[START OF EXTRACTED INFORMATION]

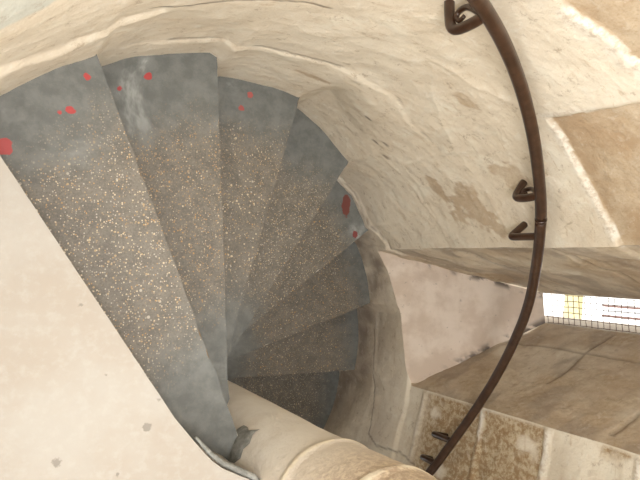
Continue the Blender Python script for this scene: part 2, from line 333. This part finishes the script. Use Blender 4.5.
def wall_surface(th, z, R=WR):
    """inner face: irregular plastered ashlar. returns X, Y, Z and the surface attributes"""
    at = {}
    sx = th * WR
    warp = (fbm(sx * 6, z * 6, 0, 11) - 0.5) * 0.03
    wx = th + warp; wz = z + (fbm(sx * 7, z * 7, 3, 17) - 0.5) * 0.028
    ramp = -((2.2 - th) / 0.3229) * H - H * 0.9            # runs down with the steps
    hgt = z - ramp
    r = np.full(np.shape(th), R) + (np.interp(th, bth[:, 0], bth[:, 1]) - R) * sst(0.40, 0.12, hgt) * ((th > -0.7) & (th < 2.45))
    r = r + (fbm(sx * 2.2, z * 2.2, 0, 3) - 0.5) * 0.03 * sst(0.1, 0.45, hgt)
    r = r + (fbm(sx * 9, z * 11, 0, 5) - 0.5) * 0.009 + (fbm(sx * 40, z * 40, 0, 6) - 0.5) * 0.003
    # ledges where the lower coats of plaster stand proud
    lb = np.interp(wx, [p[0] for p in COURSE_A['ledgeB']][::-1], [p[1] for p in COURSE_A['ledgeB']][::-1])
    wB = sst(0.98, 1.12, wx) * sst(2.05, 1.93, wx)
    r = r - 0.006 * sst(lb + 0.010, lb - 0.010, wz) * wB
    la = np.interp(wx, [p[0] for p in COURSE_A['ledgeA']][::-1], [p[1] for p in COURSE_A['ledgeA']][::-1])
    wA = sst(1.97, 2.06, wx)
    r = r - 0.011 * sst(la + 0.012, la - 0.012, wz) * wA
    # lower skirt below the course at -0.9
    r = r - 0.012 * sst(-0.893, -0.905, wz) * sst(1.02, 0.92, wx)
    r = r - 0.005 * sst(-1.12, -1.15, wz) * sst(0.35, 0.25, wx)
    # bare sandstone blocks, set back behind the limewash
    def soft(poly, wdt=0.006):
        d = seg_dist(wx * WR, wz, [(a * WR, b) for a, b in poly] + [(poly[0][0] * WR, poly[0][1])])
        s = np.where(inside(wx, wz, poly), d, -d); return sst(-wdt, wdt, s), d, s
    t1, d1, s1 = soft(TAN1); t2, d2, s2 = soft(TAN2)
    tan = np.maximum(t1, t2); r = r + 0.010 * tan
    mort = np.maximum(np.where(s1 < 0.004, sst(0.030, 0.006, d1), 0) * sst(0.30, 0.2, wz) , np.where(s2 < 0.004, sst(0.05, 0.01, d2), 0)) * sst(0.3, 0.5, fbm(sx * 30, z * 30, 1, 8))
    # panel stone and joints between blocks
    tp, dp_, sp_ = soft(PANEL)
    joint = sst(0.010, 0.002, dp_)
    for (seg_, wid) in (([(1.042, -0.545), (0.962, -0.543), (0.769, -0.545), (0.635, -0.53), (0.58, -0.53)], 0.006), ([(0.962, -0.235), (1.104, -0.181), (1.225, -0.10), (1.3, -0.02)], 0.008),
                        ([(1.328, -0.005), (1.191, 0.018), (1.107, 0.063), (1.06, 0.082)], 0.010)):
        joint = np.maximum(joint, sst(wid, wid * 0.3, seg_dist(wx * WR, wz, [(a * WR, b) for a, b in seg_])))
    r = r - 0.0018 * joint * (1 - tp)
    # below the light of the loophole: brown crusted ashlar with white joints
    right = sst(-0.02, -0.035, th)
    rz = wz + 0 * th
    jm = np.maximum.reduce([sst(0.016, 0.006, np.abs(rz - zz)) for zz in (-0.485, -0.20, 0.10, 0.40, -0.80)])
    jm = np.maximum(jm, sst(0.012, 0.004, np.abs(th + 0.40) * WR) * (z < -0.5))
    cr = right * sst(-0.86, -0.72, wz) * sst(0.36, 0.55, fbm(sx * 11, z * 11, 2, 21) + 0.13)
    cr = np.where((wz > -0.20) & (right > 0), cr * sst(0.50, 0.62, fbm(sx * 8, z * 8, 2, 26)), cr)
    r = r - right * jm * 0.006
    # blotches where the limewash has gone
    bl = np.zeros(np.shape(th))
    for (a, b, ra, rb) in ((0.758, -0.329, 0.075, 0.05), (0.715, -0.30, 0.06, 0.04), (0.80, -0.44, 0.09, 0.022), (0.73, -0.40, 0.07, 0.03), (0.841, -0.112, 0.055, 0.05), (0.673, -0.27, 0.05, 0.03), (1.15, -0.04, 0.05, 0.02), (1.45, -0.36, 0.06, 0.012)):
        e = np.hypot((wx - a) * WR / ra, (wz - b) / rb) + (fbm(sx * 34, z * 34, 4, 31) - 0.5) * 1.9
        bl = np.maximum(bl, sst(1.0, 0.75, e))
    for (a, b) in ((1.074, -0.475), (1.017, -0.531), (1.094, -0.508), (1.20, -0.42)):
        e = np.hypot((wx - a) * WR / 0.014, (wz - b) / 0.008); at['crack'] = np.maximum(at.get('crack', 0), sst(1.1, 0.7, e) * 0.6)
    crk = 0.8 * sst(0.006, 0.001, seg_dist(wx * WR, wz, [(a * WR, b) for a, b in CRACK])) * sst(0.36, 0.5, fbm(sx * 15, z * 3, 5, 41))
    crk = np.maximum(crk, 0.6 * sst(0.007, 0.001, np.abs(wz - lb - 0.008)) * wB * sst(0.42, 0.55, fbm(sx * 9, z * 2, 5, 43)))
    for sg in ([(0.188, -1.154), (0.001, -1.146), (-0.175, -1.1), (-0.288, -1.088)], [(-0.288, -1.088), (-0.311, -1.007), (-0.301, -0.873), (-0.323, -0.766)], [(0.97, -0.895), (0.775, -0.904), (0.672, -0.897), (0.583, -0.889)]):
        crk = np.maximum(crk, 0.6 * sst(0.005, 0.001, seg_dist(wx * WR, wz, [(a * WR, b) for a, b in sg])))
    at['crack'] = np.maximum(at['crack'], crk)
    at['tan'] = np.maximum(tan, bl * 0.75); at['mortar'] = np.maximum(mort, right * jm * sst(0.3, 0.5, fbm(sx * 20, z * 20, 1, 9)) * sst(-0.86, -0.72, wz))
    at['crust'] = cr * (1 - tan)
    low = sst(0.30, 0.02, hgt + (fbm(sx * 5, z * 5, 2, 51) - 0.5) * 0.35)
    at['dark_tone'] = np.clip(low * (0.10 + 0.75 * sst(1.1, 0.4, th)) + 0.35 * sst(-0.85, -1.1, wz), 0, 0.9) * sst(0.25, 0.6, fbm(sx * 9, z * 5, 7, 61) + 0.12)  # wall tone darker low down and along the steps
    cg = np.interp(wx, [2.1, 2.221, 2.262, 2.298, 2.365, 2.6], [0.5, 0.294, 0.258, 0.251, 0.255, 0.36])
    at['grey'] = sst(-0.008, 0.008, wz - cg) * sst(2.1, 2.2, th) * 0.9
    rope = sst(0.016, 0.006, np.abs(wx - np.interp(wz, [0.2, 0.311, 0.365, 0.415, 0.6], [2.39, 2.367, 2.355, 2.343, 2.30])) * WR)
    at['crust'] = np.maximum(at['crust'], rope * (wz > 0.25) * 0.9)
    return OC[0] + r * np.cos(th), OC[1] + r * np.sin(th), z + 0 * th, at

def lin(a, b, step): return np.linspace(a, b, max(2, int(round(abs(b - a) / step)) + 1))
FA = 0.0068; FZ = 0.006
def rows(z0, z1): return lin(z0, z1, FZ)
SLIT_U = np.array([1.286, 0.375]); SLIT_L = np.array([1.308, 0.254]); SLIT_Z0 = -0.72; SLIT_Z1 = 0.50
OUT = (SLIT_U - SLIT_L); OUT = np.array([-OUT[1], OUT[0]]); OUT = OUT / np.linalg.norm(OUT); OUT = OUT if OUT[0] > 0 else -OUT
g = Grid()
def wp(ths, zfun0, zfun1, nz):
    t = np.linspace(0, 1, nz)[:, None]; TH = ths[None, :] + 0 * t
    z0 = zfun0(ths)[None, :] if callable(zfun0) else zfun0; z1 = zfun1(ths)[None, :] if callable(zfun1) else zfun1
    ZZ = z0 + (z1 - z0) * t; X, Y, Zc, at = wall_surface(TH, ZZ); g.patch(X, Y, Zc, at, flip=True)
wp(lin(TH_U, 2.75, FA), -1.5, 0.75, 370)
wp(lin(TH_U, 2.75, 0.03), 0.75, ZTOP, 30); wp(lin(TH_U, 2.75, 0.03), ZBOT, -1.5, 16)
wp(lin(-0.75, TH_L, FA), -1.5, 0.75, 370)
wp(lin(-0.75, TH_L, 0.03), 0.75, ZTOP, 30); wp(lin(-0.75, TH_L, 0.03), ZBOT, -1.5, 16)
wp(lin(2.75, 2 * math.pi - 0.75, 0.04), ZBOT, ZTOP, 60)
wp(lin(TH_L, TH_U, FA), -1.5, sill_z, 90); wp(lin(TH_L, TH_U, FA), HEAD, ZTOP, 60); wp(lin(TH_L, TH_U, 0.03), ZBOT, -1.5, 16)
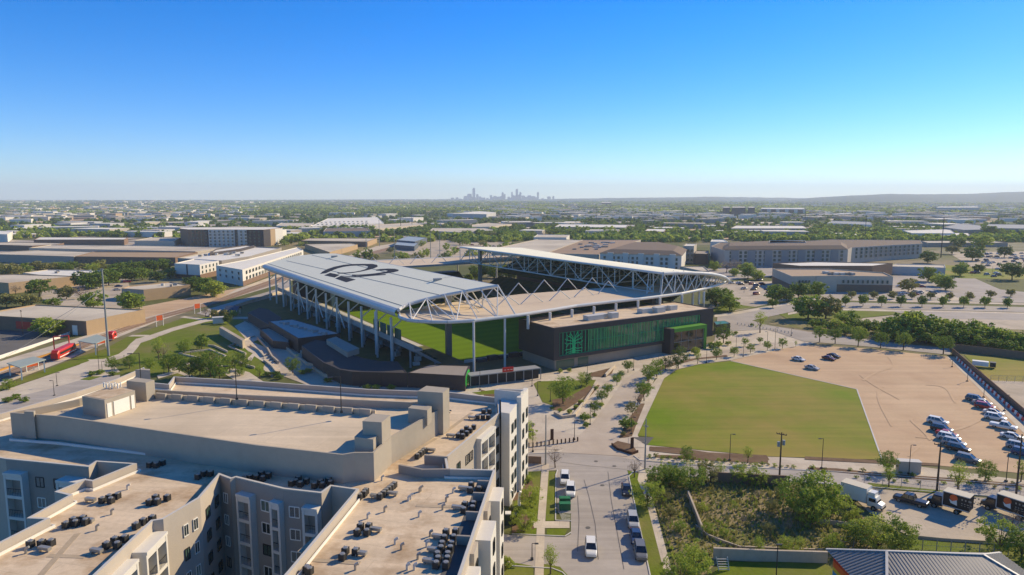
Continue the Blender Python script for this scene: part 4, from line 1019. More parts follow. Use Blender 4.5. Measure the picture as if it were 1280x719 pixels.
# ducts, curbs, vents
mb0=[]
vn=0
for i,(u,v) in enumerate(cr7([(450,400),(545,362),(605,545),(640,575),(680,300),(750,245),(740,390),(380,690),(530,185)])+cr8([(110,250),(60,290),(240,350),(300,255),(170,500),(150,560),(100,630),(80,690),(260,305),(40,690)])+cr5([(485,495),(640,290),(130,610),(520,690),(560,415),(330,350)])):
    x,y=P(u,v,16);mb=MB();mb.tube((x,y,15.98),(x,y,16.6),.14,.14,8);mb.beam((x,y,16.6),(x+.35,y+.1,16.75),.26,.22);mb.build('roof_vent',acf if i%2 else coping,apt)
for i,(u,v) in enumerate(cr5([(455,352),(225,600),(485,610),(445,455)])+cr6([(520,240),(755,265)])+cr7([(590,270),(495,285),(410,610),(495,475)])+cr8([(215,515),(190,590),(165,655),(325,350),(360,240)])+cr4([(680,460),(840,325),(530,570)])):
    x,y=P(u,v,16);mb=MB();mb.box((x,y,16.25),(1.5,.5,.35),R(-15));mb.box((x-.5,y,15.98),(.12,.5,.3));mb.box((x+.5,y,15.98),(.12,.5,.3));mb.build('conduit_box',acf,apt)
# ladder stair at NE of deck
mb=MB()
for i in range(6): p=P3(553+i*1.4,527-i*2.6,16.1+i*.35);mb.box(tuple(p),(1.2,.5,.12),.3)
mb.build('roof_step',darkm,apt)
# ================= vehicles =================
def paint(n,c,r=.3): return mat('car_'+n,c,rough=r,var=0,spec=.6)
PAINT=dict(white=(.75,.75,.73),silver=(.42,.43,.44),black=(.02,.02,.022),grey=(.16,.165,.17),red=(.35,.02,.02),maroon=(.12,.015,.02),blue=(.03,.06,.16),green=(.05,.12,.05),tan=(.4,.35,.27))
carglass=mat('car_glass',(.015,.018,.02),rough=.08,var=0,spec=.9);tyre=mat('tyre',(.015,.015,.015),rough=.8,var=0);rimm=mat('rim',(.4,.4,.4),rough=.3,var=0,metal=.8)
lampw=mat('headlight_lens',(.7,.7,.68),rough=.1,var=0);lampr=mat('tail_lens',(.35,.01,.01),rough=.2,var=0)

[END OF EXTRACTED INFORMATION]

◆ EXERCISE DETAILS: Repeat the entries above verbatim, but only from the line that has "wp(lin(TH_U, 2.75, FA), -1.5, 0.75, 370)" down to the line that has "wp(lin(-0.75, TH_L, 0.03), 0.75, ZTOP, 30);", inclusive.

◆ RESULT FOR THIS EXERCISE:
wp(lin(TH_U, 2.75, FA), -1.5, 0.75, 370)
wp(lin(TH_U, 2.75, 0.03), 0.75, ZTOP, 30); wp(lin(TH_U, 2.75, 0.03), ZBOT, -1.5, 16)
wp(lin(-0.75, TH_L, FA), -1.5, 0.75, 370)
wp(lin(-0.75, TH_L, 0.03), 0.75, ZTOP, 30); wp(lin(-0.75, TH_L, 0.03), ZBOT, -1.5, 16)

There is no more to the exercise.